> **RECORDED DATA**:

+++

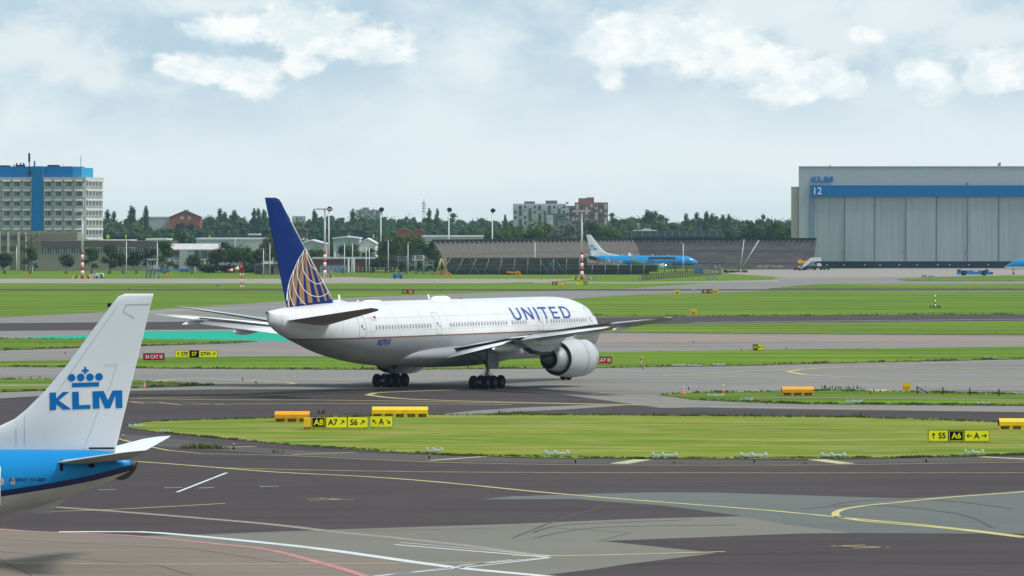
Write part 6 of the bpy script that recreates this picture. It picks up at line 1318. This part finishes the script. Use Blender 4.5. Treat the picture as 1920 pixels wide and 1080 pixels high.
# open lattice observation tower
d = dep(522); k = d/F; t = thing('platform_tower', 'grey lattice platform tower on the grass edge at the left', 'tower', (PX(273,d), d, 0)); w = 24*k; m_ = MB()
for sx, tx in ((0,w*.2),(w,w*.8),(w*.33,w*.4),(w*.66,w*.62)):
    for y in (0, 3): m_.tube((sx,y,0), (tx,1.5+(y-1.5)*.6,32*k), .12, n=5)
for i in range(4): z0, z1 = i*6.4*k, (i+1)*6.4*k; m_.tube((w*.05*i,0,z0), (w*(1-.05*i),0,z1), .08, n=5); m_.tube((w*(1-.05*i),0,z0), (w*.05*i,0,z1), .08, n=5)
m_.build('frame', M['steel'], t)
MB().box(-.4, w+.4, -.6, 3.4, 17*k, 18*k).build('lower_platform', M['steel'], t); MB().box(w*.1, w*.95, -.3, 3.2, 34*k, 36.5*k).build('roof', M['steel'], t)
m_ = MB()
for z in (20*k,23*k): m_.tube((-.4,-.6,z), (w+.4,-.6,z), .07, n=4)
for x in (-.4,w*.25,w*.5,w*.75,w+.4): m_.tube((x,-.6,17*k), (x,-.6,23*k), .06, n=4)
for x in (w*.12,w*.9): m_.tube((x,0,18*k), (x,0,34*k), .1, n=5)
m_.build('railing', M['steel'], t)
# docking around the distant airliner
d = 1580; k = d/F; t = thing('wing_dock', 'teal steel docking stairs around the distant blue airliner wing', 'docking stairs', (PX(1180,d), d, 0)); u = lambda px: (px-1180)*k
m_ = MB()
for a, b_, z0, z1 in ((1180,1222,12,11),(1222,1242,15,11),(1242,1258,11,11)):
    for dz in (0, 3.2, 5.4): m_.tube((u(a),0,(z0+dz)*k), (u(b_),0,(z1+dz)*k), .12, n=5)
for px in (1184,1196,1210,1222,1234,1246,1258): m_.tube((u(px),0,0), (u(px),0,16*k), .13, n=5)
m_.obox((u(1182),.6,11.5*k), (u(1220),.6,10.5*k), 1.5, .25); m_.obox((u(1222),.6,14.5*k), (u(1242),.6,10.5*k), 1.5, .25); m_.build('frame', M['teal_st'], t)
MB().box(u(1218), u(1223), -.6, -.3, 8*k, 24.5*k).build('blue_panel', M['klm_blue'], t)
MB().box(u(1187), u(1202), 1, 3, 0, 7*k).build('blue_bin', M['teal_st'], t)
t = thing('tail_dock', 'maroon steel frame under the tail of the distant blue airliner', 'steel frame', (PX(1097,d), d, 0)); u = lambda px: (px-1097)*k; m_ = MB()
for px in (1097,1120): m_.tube((u(px),0,0), (u(px),0,26*k), .15, n=5)
for z in (14,16): m_.tube((0,0,z*k), (u(1124),0,z*k), .13, n=5)
m_.tube((0,0,4*k),(u(1120),0,14*k), .08, n=4); m_.build('frame', M['maroon'], t)
t = thing('nose_dock', 'dark brown steel dock with people-high railings below the cockpit of the distant blue airliner', 'dock', (PX(1205,d-10), d-10, 0)); t['label'] = 'dark brown steel dock bridge along the distant blue airliner'; u = lambda px: (px-1205)*k
m_ = MB()
for px in (1216,1266): m_.tube((u(px),0,0), (u(px),0,27*k), .2, n=5)
m_.obox((u(1216),0,26*k), (u(1266),0,26*k), .3, .9); m_.tube((u(1266),0,22*k), (u(1266),3,0), .15, n=5)
m_.build('frame', mat('dark brown steel', (.10,.05,.045), .7, var=.2), t)
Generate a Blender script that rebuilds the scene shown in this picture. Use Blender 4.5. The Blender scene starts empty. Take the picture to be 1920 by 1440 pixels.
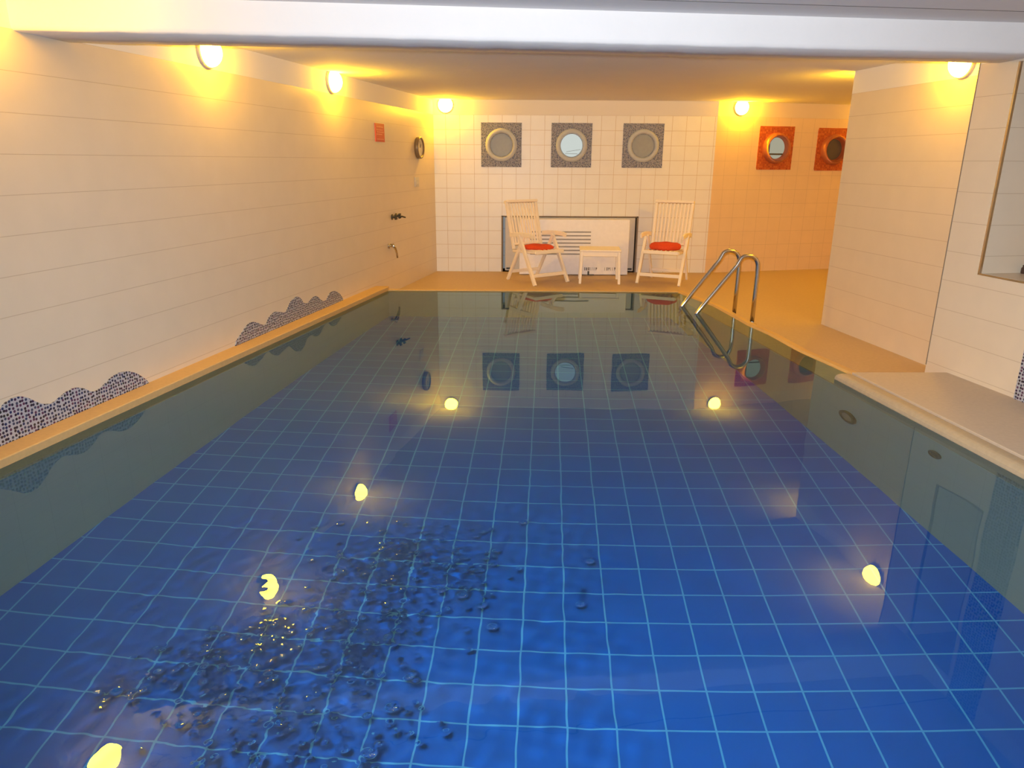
import bpy, bmesh, math, random
import numpy as np
from mathutils import Vector, Matrix

random.seed(7)
rng = np.random.default_rng(11)
C = bpy.context.scene.collection
PI = math.pi
H = 1.46            # eye above the water (water surface is z = 0)
DECK = -0.12        # lower deck
RIM = 0.045         # pool rim
PLAT = 0.05         # wide near deck
CEIL = 2.275
TILE_TOP = 2.078
DEPTH = 1.35

# ------------------------------------------------------------------ materials
def new_mat(name):
    m = bpy.data.materials.new(name); m.use_nodes = True
    nt = m.node_tree; nt.nodes.clear()
    out = nt.nodes.new('ShaderNodeOutputMaterial')
    return m, nt, out

def N(nt, typ, **kw):
    n = nt.nodes.new(typ)
    for k, v in kw.items(): setattr(n, k, v)
    return n

def math_node(nt, op, a, b=None, clamp=False):
    n = nt.nodes.new('ShaderNodeMath'); n.operation = op; n.use_clamp = clamp
    for i, v in enumerate((a, b)):
        if v is None: continue
        if isinstance(v, (int, float)): n.inputs[i].default_value = v
        else: nt.links.new(v, n.inputs[i])
    return n.outputs[0]

def mix_col(nt, fac, a, b):
    n = nt.nodes.new('ShaderNodeMix'); n.data_type = 'RGBA'
    if isinstance(fac, (int, float)): n.inputs[0].default_value = fac
    else: nt.links.new(fac, n.inputs[0])
    for i, v in ((6, a), (7, b)):
        if isinstance(v, tuple): n.inputs[i].default_value = (*v[:3], 1)
        else: nt.links.new(v, n.inputs[i])
    return n.outputs[2]

def principled(nt, out, col, rough=.5, metal=0., spec=.5):
    p = nt.nodes.new('ShaderNodeBsdfPrincipled')
    if isinstance(col, tuple): p.inputs['Base Color'].default_value = (*col[:3], 1)
    else: nt.links.new(col, p.inputs['Base Color'])
    if isinstance(rough, (int, float)): p.inputs['Roughness'].default_value = rough
    else: nt.links.new(rough, p.inputs['Roughness'])
    p.inputs['Metallic'].default_value = metal
    p.inputs['Specular IOR Level'].default_value = spec
    nt.links.new(p.outputs[0], out.inputs[0])
    return p

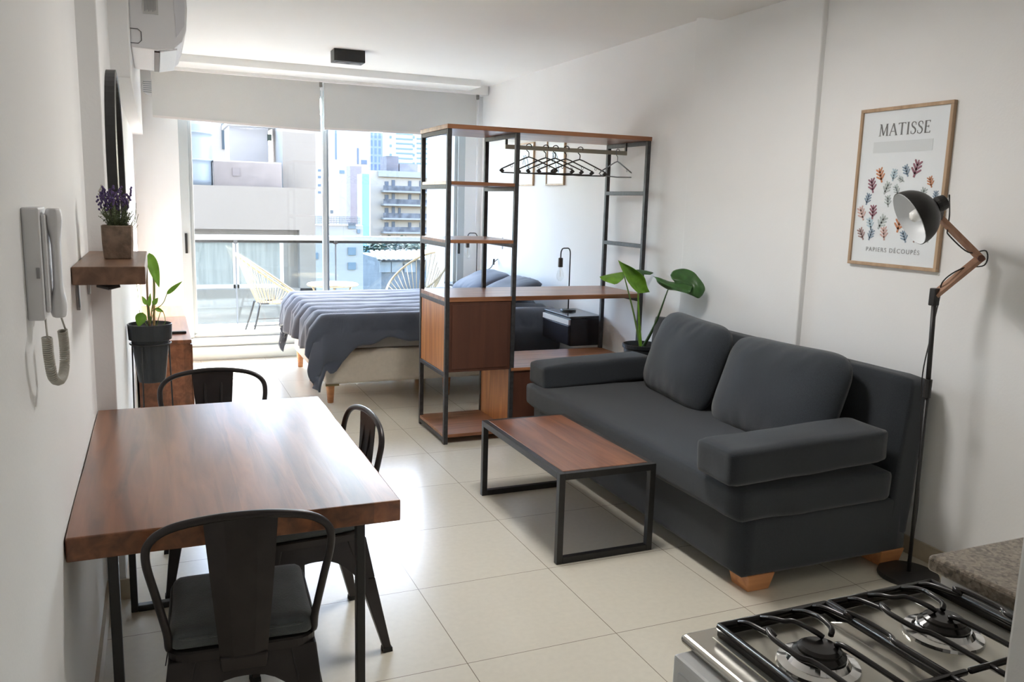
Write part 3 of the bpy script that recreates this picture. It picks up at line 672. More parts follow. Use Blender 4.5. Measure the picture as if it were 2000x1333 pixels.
# ------------------------------------------------------------------ sofa
t = thing('sofa', 'charcoal fabric sofa bed with low arm bolsters on blocky wooden feet', 'sofa', (2.65, 3.7, 0))
B().rbox((2.66, 3.67, .20), (.93, 2.12, .26), .015, 12, wr=.002).build('base', M_sofa, t, smooth=True)
sc = B().rbox((2.575, 3.68, .392), (.86, 2.16, .150), .035, 18, bulge=.008, wr=.006, seed=1).build('seat_cushion', M_sofa, t, smooth=True)
rt_ = Matrix.Rotation(math.radians(5), 3, 'Y')
B().rbox((3.095, 3.66, .50), (.15, 2.10, .76), .03, 14, wr=.004, rot=rt_).build('backrest', M_sofa, t, smooth=True)
B().rbox((2.525, 2.725, .570), (.86, .245, .155), .028, 14, bulge=.010, wr=.006, seed=3, rot=Matrix.Rotation(math.radians(-2), 3, 'Y')).build('arm_bolster', M_sofa, t, smooth=True)
B().rbox((2.575, 4.655, .545), (.80, .245, .150), .028, 14, bulge=.008, wr=.006, seed=4, rot=Matrix.Rotation(math.radians(-2), 3, 'Y')).build('arm_bolster', M_sofa, t, smooth=True)
for (x, y) in ((2.30, 2.675), (3.05, 2.675), (2.30, 4.66), (3.05, 4.66)):
    a, b_ = .055, .07
    B().hexa([(x-a, y-a, 0), (x+a, y-a, 0), (x+a, y+a, 0), (x-a, y+a, 0)], [(x-b_, y-b_, .078), (x+b_, y-b_, .078), (x+b_, y+b_, .078), (x-b_, y+b_, .078)]).build('foot', M_legw, t, bevel=.003)

def pillow(name, label, c, w, h, th, rot, seed, group):
    g = B(); n = 30; top = []; 
    def shape(u, v, s):
        x = (2*u-1); y = (2*v-1); pin = 1-.07*(x*x)*(y*y)
        bx = x*w/2*(1-.06*(1-y*y)*0)*(1-.05*(y*y)*(1-abs(x))*0); by = y*h/2
        bx *= (1-.04*(1-y*y))*(1-.12*y**6); by *= (1-.04*(1-x*x))*(1-.12*x**6)
        k = max(0, (1-abs(x)**3.2))**.55*max(0, (1-abs(y)**3.2))**.55
        z = s*th/2*k
        rad = math.hypot(x, y)
        z += s*.010*noise.noise(Vector((x*1.6+seed, y*1.6, s)))*k
        fold = (noise.noise(Vector((x*9+y*3+seed, (y-x)*1.5, s*3)))*.016)*max(0, abs(y)-.35)*max(0, k)**.3
        z += fold
        return Vector((bx, by, z))
    M4 = rot
    for s in (1, -1):
        g.grid(lambda u, v: c+M4 @ shape(u, v, s), n, n)
    o = g.build(name, M_pillow, None, smooth=True, loc=(c.x, c.y, c.z-h/2))
    b2 = bmesh.new(); b2.from_mesh(o.data); bmesh.ops.remove_doubles(b2, verts=b2.verts, dist=.0008); bmesh.ops.recalc_face_normals(b2, faces=b2.faces); b2.to_mesh(o.data); b2.free()
    for p in o.data.polygons: p.use_smooth = True
    return tag(o, label, 'cushion', group)
def basis(ax, up, tilt=0):
    u = Vector(ax).normalized(); v = Vector(up).normalized(); v = (v-u*v.dot(u)).normalized(); w_ = u.cross(v)
    return Matrix((u, v, w_)).transposed()
pillow('sofa_cushion', 'plump charcoal back cushion on the window end of the sofa', Vector((2.895, 4.09, .70)), .80, .54, .23, basis((.12, 1, .02), (.34, 0, 1)), 1, 'loose back cushions of the sofa')
pillow('sofa_cushion', 'plump charcoal back cushion nearest the floor lamp on the sofa', Vector((2.875, 3.26, .685)), .90, .54, .24, basis((.02, 1, -.03), (.36, 0, 1)), 4, 'loose back cushions of the sofa')

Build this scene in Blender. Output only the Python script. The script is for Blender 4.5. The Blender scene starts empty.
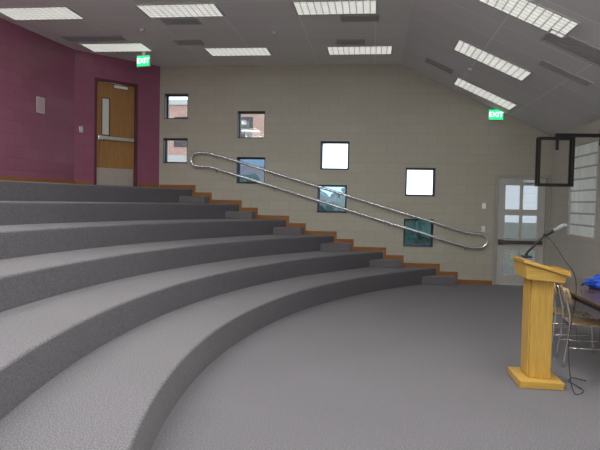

+++

> **YOUR OBJECTIVE**:
From the data, list each line in which the string "scene" appears.

> **FULL RESPONSE**:
Generate a Blender script that rebuilds the scene shown in this picture. Use Blender 4.5. The Blender scene starts empty. Take the picture to be 1920 by 1440 pixels.
C = bpy.context.scene.collection
Build this scene in Blender. Output only the Python script. The script is for Blender 4.5. The Blender scene starts empty.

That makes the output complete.